WORK INSTRUCTIONS: Copy out every record precisely.

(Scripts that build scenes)
************
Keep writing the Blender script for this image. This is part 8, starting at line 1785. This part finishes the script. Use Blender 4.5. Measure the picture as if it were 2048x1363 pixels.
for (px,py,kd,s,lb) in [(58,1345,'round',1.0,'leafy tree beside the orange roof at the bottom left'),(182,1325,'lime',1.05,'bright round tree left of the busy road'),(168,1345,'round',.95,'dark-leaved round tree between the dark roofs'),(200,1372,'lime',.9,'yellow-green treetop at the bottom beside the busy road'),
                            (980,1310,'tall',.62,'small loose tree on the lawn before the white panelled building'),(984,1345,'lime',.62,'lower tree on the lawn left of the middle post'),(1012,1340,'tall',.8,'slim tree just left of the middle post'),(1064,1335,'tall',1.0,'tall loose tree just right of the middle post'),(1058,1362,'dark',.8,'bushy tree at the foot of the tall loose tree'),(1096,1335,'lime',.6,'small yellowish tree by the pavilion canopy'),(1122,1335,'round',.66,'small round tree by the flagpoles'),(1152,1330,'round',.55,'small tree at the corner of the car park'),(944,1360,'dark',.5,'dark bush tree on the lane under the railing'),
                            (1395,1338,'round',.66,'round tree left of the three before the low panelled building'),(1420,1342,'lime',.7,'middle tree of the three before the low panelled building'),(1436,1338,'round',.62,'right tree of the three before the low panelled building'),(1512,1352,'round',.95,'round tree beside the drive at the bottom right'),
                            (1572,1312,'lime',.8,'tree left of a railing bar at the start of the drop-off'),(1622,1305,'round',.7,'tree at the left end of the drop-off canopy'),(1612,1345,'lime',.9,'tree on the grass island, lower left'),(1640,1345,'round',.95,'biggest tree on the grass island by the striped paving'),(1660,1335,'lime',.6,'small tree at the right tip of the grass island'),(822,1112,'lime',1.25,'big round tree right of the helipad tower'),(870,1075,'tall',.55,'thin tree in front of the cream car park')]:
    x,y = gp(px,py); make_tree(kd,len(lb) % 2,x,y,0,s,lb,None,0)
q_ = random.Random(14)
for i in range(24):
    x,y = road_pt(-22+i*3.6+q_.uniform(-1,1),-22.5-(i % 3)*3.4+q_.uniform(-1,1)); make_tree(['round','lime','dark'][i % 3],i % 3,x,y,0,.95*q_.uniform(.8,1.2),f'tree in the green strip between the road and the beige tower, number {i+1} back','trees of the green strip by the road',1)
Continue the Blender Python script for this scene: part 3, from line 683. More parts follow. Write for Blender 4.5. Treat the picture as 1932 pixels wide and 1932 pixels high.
************
WRITTEN SOLUTION:
Keep writing the Blender script for this image. This is part 8, starting at line 1785. This part finishes the script. Use Blender 4.5. Measure the picture as if it were 2048x1363 pixels.
for (px,py,kd,s,lb) in [(58,1345,'round',1.0,'leafy tree beside the orange roof at the bottom left'),(182,1325,'lime',1.05,'bright round tree left of the busy road'),(168,1345,'round',.95,'dark-leaved round tree between the dark roofs'),(200,1372,'lime',.9,'yellow-green treetop at the bottom beside the busy road'),
                            (980,1310,'tall',.62,'small loose tree on the lawn before the white panelled building'),(984,1345,'lime',.62,'lower tree on the lawn left of the middle post'),(1012,1340,'tall',.8,'slim tree just left of the middle post'),(1064,1335,'tall',1.0,'tall loose tree just right of the middle post'),(1058,1362,'dark',.8,'bushy tree at the foot of the tall loose tree'),(1096,1335,'lime',.6,'small yellowish tree by the pavilion canopy'),(1122,1335,'round',.66,'small round tree by the flagpoles'),(1152,1330,'round',.55,'small tree at the corner of the car park'),(944,1360,'dark',.5,'dark bush tree on the lane under the railing'),
                            (1395,1338,'round',.66,'round tree left of the three before the low panelled building'),(1420,1342,'lime',.7,'middle tree of the three before the low panelled building'),(1436,1338,'round',.62,'right tree of the three before the low panelled building'),(1512,1352,'round',.95,'round tree beside the drive at the bottom right'),
                            (1572,1312,'lime',.8,'tree left of a railing bar at the start of the drop-off'),(1622,1305,'round',.7,'tree at the left end of the drop-off canopy'),(1612,1345,'lime',.9,'tree on the grass island, lower left'),(1640,1345,'round',.95,'biggest tree on the grass island by the striped paving'),(1660,1335,'lime',.6,'small tree at the right tip of the grass island'),(822,1112,'lime',1.25,'big round tree right of the helipad tower'),(870,1075,'tall',.55,'thin tree in front of the cream car park')]:
    x,y = gp(px,py); make_tree(kd,len(lb) % 2,x,y,0,s,lb,None,0)
q_ = random.Random(14)
for i in range(24):
    x,y = road_pt(-22+i*3.6+q_.uniform(-1,1),-22.5-(i % 3)*3.4+q_.uniform(-1,1)); make_tree(['round','lime','dark'][i % 3],i % 3,x,y,0,.95*q_.uniform(.8,1.2),f'tree in the green strip between the road and the beige tower, number {i+1} back','trees of the green strip by the road',1)
Continue the Blender Python script for this scene: part 3, from line 683. More parts follow. Write for Blender 4.5. Treat the picture as 1932 pixels wide and 1932 pixels high.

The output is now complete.